NVIDIA's Shield Tablet: Possibly the Best Deal in Small Tablets

By Rob Enderle December 02, 2014

Last week I spoke about buying a tablet and pointed out that the Amazon Kindle at under $200 is likely the most bang for the buck. So how can the NVIDIA Shield tablet be better? Well if you are into games it comes with a free subscription to NVIDIA’s new Shield gaming service where you can play any game on the service off the Web for free. They add two new games a week (and don’t seem to take any away), and are up to 21 games.  Even at a discounted price of $20 a game that’d be $420 in games alone making the tablet arguably less than free. Now you have to want to play the games to make this work, if you are just going to browse the Web, do email, and read then there are plenty of tablets a lot cheaper that would be fine but, if you want a PC gaming experience in a tablet, right now the Shield Tablet is as close as it gets.

The Games

Right now the games are Strike Suite Zero, Saints Row the Third (I’m kind of hooked on this really weird game), Alan Wake American Nightmare, Astebreed, Batman: Arkham Asylum, Batman: Arkham City, Borderlands, Borderlands 2, Brutal Legend, Darksiders 2, Dead Island, Dirt 2, LEGO Batman 2, LEGO Marvel Superheroes, Psychonauts, Race Driver Grid, Red Faction Armageddon, Street Fighter X Tekken, The Withcer2:  Assassins of Kings, Trine 2, and Ultra Street Fighter IV.  See you kind of get the tablet for free and figure with one or two extra games a week you effectively get a game annuity. You can find an updated list of games here. This week we got Batman:  Arkham Origins and Lego Batman: The Video Game bringing the total to 23 by the end of the month we should be close to 30 games total.  

Shield Pricing and Accessories

Right now, the NVIDIA Shield Tablet without 4G LTE is $299 and with 4G LTE and a contract is $299 or 4G without a contract is $399. The cover will set you back around $40 and the controller another $60 or $100 for both. This seems rather pricey, but factor in that for this you basically get a really good tablet with better stylus capability than almost anything else in the market (so you can doodle really accurately).

I picked up one of these for our home contractor as a thank you and birthday gift and he seemed really pleased because it does a number of things better than his iPad. Ironically, given the iPad is basically a massive iPod Touch, one of those things is music because it has two large (for a tablet) forward firing stereo speakers.  

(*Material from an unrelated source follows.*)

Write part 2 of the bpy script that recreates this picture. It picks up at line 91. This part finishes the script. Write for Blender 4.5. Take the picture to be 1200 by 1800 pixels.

It currently runs Android Lollipop, which is still pretty hard to find on anything other than Google’s Nexus line at the moment. Lollipop is considered to be Google’s strongest release to date. This time they really focused on UI design and the platform moves sharply away from what felt like a poor imitation of iOS into something far more solid and appealing. Lollipop’s improvement includes easier access to settings, better performance and simply a vast improvement over what they’d had in market before. 

Wrapping Up:  If You Want to Stand Out

Sure you can save money and get a tablet for under $200 but if this if for your kid you’ll end up spending a ton of money on things to put on the thing and you’ll likely still be buying games for his PC or console. With the Shield Tablet they may find that the bundled games are good enough and one or two new games a week are better way than asking Dad for an extra $20 to $50 for a new game (which can add up). If you are in that boat then consider the NVIDIA Shield Tablet as a cheaper alternative and a product that will stand out in a field of iPads and cheap alternatives on Christmas Day.